Husband sues wife’s lover and wins £6.7m
ADULTERY is a serious – and expensive – matter in the US state of North Carolina, as one man has discovered.
A court last week ordered Francisco Huizar to pay $8.8million (£6.7 million) to Keith King, whose wife he had been seeing for more than a year. Mr King, 48, a businessman, sued Mr Huizar for “alienation of affection” and “criminal conversation” based on centuries-old English common law that has been removed from most states’ books. A Superior Court judge in Durham awarded him $2.2million in compensatory damages and $6.6million in punitive damages.
Mr King married his wife, Danielle, now 33, in 2010. He said he discovered flirtatious text messages sent to Mr Huizar, who hails from San Antonio, Texas, on her phone five years later.
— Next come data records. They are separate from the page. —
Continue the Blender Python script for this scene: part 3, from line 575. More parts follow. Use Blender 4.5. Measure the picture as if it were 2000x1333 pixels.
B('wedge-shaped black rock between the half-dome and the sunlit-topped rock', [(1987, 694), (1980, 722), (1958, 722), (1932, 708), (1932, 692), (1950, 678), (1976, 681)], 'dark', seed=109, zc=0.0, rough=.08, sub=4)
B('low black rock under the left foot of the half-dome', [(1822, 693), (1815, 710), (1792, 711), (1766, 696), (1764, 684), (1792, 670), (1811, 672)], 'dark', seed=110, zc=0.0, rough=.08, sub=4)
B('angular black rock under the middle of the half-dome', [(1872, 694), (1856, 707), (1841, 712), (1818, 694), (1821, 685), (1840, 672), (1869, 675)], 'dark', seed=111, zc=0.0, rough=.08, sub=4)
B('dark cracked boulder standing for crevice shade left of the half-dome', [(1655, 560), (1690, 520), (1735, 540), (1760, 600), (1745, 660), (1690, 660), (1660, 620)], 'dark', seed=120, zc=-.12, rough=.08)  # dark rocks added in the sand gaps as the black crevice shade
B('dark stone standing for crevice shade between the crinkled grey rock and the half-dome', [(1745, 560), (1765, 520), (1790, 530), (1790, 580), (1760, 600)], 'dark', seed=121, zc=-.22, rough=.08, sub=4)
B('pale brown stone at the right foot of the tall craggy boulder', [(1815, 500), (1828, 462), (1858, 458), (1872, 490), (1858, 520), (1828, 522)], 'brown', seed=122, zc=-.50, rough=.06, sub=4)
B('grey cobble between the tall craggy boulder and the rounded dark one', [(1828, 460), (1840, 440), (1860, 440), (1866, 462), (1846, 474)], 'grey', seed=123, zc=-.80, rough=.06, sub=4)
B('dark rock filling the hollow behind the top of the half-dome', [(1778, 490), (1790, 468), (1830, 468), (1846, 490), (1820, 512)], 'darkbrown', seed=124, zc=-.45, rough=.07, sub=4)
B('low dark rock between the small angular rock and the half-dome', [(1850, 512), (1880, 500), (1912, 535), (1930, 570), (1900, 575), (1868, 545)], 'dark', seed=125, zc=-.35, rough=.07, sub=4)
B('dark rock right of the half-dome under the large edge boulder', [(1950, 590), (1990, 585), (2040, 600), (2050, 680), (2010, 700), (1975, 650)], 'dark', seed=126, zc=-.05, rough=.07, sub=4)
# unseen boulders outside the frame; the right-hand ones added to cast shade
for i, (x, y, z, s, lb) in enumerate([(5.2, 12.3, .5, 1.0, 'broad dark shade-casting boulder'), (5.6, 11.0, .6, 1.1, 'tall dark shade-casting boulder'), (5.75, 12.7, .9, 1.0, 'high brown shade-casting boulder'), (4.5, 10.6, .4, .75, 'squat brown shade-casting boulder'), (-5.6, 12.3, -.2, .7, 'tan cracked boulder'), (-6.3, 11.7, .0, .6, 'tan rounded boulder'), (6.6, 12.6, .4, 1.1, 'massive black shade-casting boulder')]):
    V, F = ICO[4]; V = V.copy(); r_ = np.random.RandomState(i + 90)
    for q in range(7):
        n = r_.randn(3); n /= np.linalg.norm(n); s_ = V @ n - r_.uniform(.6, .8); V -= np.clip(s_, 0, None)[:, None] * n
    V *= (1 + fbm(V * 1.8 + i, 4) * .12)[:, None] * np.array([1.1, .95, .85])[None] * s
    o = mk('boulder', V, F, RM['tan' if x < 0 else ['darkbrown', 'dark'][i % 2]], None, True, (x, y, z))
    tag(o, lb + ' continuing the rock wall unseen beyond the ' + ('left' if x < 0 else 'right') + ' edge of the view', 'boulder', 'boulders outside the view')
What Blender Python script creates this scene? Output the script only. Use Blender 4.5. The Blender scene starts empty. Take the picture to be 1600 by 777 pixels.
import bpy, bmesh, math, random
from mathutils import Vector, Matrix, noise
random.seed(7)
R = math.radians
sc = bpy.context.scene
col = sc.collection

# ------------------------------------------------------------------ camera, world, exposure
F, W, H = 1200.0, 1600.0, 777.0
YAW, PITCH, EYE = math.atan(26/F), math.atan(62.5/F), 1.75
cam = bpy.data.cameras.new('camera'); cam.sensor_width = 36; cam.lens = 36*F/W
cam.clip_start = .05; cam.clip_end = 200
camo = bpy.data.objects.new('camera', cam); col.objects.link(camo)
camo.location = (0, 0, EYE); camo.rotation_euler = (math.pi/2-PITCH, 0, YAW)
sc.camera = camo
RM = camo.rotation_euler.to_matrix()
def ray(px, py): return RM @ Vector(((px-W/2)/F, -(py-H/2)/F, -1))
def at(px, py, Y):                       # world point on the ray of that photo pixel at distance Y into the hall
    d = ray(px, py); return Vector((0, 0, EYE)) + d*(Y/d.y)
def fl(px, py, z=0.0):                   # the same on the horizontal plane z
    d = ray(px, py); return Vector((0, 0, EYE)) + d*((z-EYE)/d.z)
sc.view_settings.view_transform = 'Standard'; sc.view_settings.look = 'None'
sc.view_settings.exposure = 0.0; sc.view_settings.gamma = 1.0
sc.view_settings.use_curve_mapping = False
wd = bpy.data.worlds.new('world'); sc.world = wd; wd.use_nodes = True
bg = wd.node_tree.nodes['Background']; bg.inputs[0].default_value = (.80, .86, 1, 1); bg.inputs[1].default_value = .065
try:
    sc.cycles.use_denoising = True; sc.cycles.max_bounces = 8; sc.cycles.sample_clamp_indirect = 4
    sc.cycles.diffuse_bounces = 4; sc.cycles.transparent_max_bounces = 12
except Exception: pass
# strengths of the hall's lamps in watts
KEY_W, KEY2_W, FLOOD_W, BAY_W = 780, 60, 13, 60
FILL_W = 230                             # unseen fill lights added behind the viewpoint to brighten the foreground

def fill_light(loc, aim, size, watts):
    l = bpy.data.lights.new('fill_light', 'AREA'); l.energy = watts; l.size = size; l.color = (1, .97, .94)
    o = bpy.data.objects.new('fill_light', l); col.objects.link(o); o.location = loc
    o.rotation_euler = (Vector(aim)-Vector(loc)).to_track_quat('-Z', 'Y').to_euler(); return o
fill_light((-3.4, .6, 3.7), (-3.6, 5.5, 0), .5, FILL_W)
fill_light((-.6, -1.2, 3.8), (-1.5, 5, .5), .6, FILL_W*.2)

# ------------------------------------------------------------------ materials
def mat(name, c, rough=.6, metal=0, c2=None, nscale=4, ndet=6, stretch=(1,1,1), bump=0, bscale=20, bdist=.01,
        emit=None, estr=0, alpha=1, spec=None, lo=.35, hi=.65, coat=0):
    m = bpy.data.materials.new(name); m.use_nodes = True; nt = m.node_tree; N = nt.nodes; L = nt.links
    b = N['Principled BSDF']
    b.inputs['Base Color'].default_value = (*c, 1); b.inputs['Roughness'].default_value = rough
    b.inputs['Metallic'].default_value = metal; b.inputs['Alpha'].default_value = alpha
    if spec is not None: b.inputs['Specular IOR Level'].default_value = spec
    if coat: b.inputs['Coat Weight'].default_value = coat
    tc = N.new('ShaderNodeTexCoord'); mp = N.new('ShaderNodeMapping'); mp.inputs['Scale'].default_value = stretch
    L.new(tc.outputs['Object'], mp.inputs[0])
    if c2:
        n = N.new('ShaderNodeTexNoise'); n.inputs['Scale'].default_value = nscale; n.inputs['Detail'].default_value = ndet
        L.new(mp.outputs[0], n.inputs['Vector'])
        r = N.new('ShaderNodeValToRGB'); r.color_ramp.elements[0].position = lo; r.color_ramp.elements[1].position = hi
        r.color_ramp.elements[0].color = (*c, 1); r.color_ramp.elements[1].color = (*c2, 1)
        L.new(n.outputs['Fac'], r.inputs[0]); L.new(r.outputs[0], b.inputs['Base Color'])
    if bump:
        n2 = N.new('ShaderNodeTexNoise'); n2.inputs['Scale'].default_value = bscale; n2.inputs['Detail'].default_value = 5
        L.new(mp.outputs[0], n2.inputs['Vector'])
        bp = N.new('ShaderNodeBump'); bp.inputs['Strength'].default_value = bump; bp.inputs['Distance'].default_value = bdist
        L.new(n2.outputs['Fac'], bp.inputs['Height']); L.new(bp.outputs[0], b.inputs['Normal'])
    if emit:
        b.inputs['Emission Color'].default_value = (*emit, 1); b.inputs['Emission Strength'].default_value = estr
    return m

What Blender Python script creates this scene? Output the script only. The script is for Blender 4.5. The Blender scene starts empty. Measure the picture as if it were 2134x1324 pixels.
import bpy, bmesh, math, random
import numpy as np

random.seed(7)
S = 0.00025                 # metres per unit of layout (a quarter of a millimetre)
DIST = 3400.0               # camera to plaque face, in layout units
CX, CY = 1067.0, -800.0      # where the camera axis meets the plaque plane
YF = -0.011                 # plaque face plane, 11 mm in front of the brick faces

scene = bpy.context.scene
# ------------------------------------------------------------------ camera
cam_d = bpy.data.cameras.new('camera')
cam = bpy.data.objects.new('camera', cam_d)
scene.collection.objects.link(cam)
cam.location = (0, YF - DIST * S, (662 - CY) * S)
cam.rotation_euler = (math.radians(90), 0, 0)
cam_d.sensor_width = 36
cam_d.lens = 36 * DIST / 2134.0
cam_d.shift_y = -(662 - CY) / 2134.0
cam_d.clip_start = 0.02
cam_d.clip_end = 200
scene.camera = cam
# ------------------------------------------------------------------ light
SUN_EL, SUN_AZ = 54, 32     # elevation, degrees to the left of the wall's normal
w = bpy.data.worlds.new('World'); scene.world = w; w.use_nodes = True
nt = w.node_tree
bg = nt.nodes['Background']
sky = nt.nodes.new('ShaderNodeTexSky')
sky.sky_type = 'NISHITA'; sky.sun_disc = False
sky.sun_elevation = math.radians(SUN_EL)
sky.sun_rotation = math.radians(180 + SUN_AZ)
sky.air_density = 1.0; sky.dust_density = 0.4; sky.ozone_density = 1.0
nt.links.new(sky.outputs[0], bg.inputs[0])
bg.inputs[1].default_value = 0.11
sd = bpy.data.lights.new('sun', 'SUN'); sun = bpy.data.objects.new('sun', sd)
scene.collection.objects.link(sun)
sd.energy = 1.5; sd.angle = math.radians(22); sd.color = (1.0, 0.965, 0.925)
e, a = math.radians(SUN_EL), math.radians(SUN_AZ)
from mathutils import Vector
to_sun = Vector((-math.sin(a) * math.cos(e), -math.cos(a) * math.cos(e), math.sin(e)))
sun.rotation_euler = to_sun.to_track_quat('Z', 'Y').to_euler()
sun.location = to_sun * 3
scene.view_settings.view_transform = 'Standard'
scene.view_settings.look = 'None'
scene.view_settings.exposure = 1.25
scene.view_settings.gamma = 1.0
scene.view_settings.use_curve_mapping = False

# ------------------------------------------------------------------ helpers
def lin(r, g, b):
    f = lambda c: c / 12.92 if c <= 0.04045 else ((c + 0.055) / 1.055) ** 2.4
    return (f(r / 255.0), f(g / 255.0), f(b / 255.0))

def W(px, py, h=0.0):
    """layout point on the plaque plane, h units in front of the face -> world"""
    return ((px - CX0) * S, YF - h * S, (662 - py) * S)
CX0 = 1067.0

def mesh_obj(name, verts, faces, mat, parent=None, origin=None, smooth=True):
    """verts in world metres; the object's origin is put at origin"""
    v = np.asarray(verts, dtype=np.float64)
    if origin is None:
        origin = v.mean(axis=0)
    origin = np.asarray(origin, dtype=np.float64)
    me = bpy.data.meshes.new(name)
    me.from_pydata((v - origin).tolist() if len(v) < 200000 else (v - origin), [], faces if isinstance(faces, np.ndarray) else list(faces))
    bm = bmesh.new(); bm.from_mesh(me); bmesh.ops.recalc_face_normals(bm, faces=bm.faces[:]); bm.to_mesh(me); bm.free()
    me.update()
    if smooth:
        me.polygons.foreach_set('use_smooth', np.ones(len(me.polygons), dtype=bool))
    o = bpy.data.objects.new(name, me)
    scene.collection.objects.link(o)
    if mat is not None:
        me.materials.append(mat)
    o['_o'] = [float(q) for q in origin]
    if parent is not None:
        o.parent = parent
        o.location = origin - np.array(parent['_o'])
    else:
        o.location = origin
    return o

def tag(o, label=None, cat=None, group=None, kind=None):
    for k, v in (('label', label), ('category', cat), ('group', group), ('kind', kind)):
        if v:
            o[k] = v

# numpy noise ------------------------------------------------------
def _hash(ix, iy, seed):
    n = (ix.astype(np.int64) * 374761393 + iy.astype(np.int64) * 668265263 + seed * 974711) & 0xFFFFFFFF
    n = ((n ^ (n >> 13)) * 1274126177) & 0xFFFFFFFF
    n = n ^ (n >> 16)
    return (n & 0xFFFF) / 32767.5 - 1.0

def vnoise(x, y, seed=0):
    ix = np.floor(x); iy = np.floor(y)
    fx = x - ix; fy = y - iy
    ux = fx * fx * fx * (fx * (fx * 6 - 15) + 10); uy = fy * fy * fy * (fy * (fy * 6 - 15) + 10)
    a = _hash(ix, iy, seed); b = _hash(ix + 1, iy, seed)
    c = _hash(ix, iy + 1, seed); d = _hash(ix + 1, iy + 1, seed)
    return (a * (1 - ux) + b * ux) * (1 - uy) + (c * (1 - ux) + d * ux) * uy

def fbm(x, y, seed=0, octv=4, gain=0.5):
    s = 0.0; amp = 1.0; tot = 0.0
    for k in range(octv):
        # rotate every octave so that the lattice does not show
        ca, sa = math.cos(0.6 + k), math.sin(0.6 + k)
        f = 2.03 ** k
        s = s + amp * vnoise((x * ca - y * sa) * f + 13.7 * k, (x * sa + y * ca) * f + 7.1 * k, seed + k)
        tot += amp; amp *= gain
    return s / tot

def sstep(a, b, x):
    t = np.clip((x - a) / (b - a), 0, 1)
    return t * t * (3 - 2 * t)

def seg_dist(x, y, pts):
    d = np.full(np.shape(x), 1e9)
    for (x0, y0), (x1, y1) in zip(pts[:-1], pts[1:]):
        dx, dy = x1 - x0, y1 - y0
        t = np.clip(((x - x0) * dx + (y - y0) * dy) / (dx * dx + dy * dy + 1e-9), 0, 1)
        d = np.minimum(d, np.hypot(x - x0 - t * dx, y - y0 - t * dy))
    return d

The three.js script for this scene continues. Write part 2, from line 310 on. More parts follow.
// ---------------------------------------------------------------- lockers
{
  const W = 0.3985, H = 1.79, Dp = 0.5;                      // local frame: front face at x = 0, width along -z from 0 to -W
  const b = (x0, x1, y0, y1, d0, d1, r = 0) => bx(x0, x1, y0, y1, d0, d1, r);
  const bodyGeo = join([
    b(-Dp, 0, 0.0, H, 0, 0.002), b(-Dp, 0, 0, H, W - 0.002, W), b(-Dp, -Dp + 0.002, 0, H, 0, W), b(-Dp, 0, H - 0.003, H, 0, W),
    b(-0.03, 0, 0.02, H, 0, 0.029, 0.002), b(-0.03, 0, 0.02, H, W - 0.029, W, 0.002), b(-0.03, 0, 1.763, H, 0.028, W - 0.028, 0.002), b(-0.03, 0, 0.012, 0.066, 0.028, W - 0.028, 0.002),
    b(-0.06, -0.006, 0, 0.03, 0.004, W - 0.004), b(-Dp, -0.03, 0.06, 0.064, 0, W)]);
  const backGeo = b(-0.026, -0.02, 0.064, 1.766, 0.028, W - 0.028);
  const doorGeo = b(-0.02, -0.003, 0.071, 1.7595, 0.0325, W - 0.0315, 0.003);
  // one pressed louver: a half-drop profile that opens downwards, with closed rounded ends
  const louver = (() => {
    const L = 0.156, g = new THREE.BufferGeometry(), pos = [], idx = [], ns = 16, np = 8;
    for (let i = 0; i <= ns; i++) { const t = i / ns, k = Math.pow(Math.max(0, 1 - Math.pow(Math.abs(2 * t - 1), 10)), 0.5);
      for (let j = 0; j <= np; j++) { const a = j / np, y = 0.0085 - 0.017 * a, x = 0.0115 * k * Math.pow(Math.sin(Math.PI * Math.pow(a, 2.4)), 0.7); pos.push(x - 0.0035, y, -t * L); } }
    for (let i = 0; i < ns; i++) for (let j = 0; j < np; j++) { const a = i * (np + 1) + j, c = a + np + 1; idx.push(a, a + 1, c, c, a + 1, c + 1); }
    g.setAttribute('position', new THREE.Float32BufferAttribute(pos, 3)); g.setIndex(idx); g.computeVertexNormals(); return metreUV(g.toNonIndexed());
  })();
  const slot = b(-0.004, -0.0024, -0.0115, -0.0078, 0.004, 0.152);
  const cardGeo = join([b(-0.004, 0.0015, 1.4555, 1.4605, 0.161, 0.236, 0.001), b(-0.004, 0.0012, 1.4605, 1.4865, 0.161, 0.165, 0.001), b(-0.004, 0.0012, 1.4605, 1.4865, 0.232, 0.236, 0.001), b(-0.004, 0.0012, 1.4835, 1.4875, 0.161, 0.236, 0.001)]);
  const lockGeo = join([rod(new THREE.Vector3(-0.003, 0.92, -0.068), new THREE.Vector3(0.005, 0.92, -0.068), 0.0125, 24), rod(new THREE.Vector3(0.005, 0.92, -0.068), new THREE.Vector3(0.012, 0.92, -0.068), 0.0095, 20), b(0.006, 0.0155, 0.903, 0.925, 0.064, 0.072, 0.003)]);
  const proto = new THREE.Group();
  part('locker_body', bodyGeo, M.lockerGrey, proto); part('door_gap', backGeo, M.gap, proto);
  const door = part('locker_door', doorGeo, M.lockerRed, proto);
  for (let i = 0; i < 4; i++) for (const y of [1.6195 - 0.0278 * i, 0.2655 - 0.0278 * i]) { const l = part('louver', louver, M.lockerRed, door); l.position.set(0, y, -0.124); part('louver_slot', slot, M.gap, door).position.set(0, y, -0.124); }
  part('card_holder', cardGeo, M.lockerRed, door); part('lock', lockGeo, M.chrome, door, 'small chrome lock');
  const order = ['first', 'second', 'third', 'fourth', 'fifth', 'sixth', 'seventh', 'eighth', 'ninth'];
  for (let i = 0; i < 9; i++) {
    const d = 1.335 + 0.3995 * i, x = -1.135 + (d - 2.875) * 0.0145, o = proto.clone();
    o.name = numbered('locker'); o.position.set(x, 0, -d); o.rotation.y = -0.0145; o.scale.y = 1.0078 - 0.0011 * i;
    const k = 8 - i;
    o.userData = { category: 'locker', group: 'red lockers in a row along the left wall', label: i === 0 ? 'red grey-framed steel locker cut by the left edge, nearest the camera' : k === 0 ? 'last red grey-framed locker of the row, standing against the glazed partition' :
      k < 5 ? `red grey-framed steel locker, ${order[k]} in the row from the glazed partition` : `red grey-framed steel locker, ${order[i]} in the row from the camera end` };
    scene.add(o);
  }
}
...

Most states have dropped the laws as archaic and for treating women as chattels, but they remain on the books in six states, including. North Carolina. A law firm in Raleigh said 200 claims were made in the state each year.
Successful cases must show that plaintiff and spouse were happily married until the “malicious conduct of defendant was a cause of the loss and alienation of such love and affection”.
“Criminal conversation” covers extramarital sexual acts – and was abolished in England and Wales in 1857.
Joanne Foil, Mr King’s lawyer, said the extramarital affair and an alleged assault by Mr Huizar cost Mr King’s company, BMX Stunt Shows, revenue and an employee, since Mrs King worked for the company.
Mr Huizar’s lawyer, Cheri Patrick said: “Verdicts like these ignore the realities of how and why marriages fail and remove personal responsibility for a person’s own marriage.”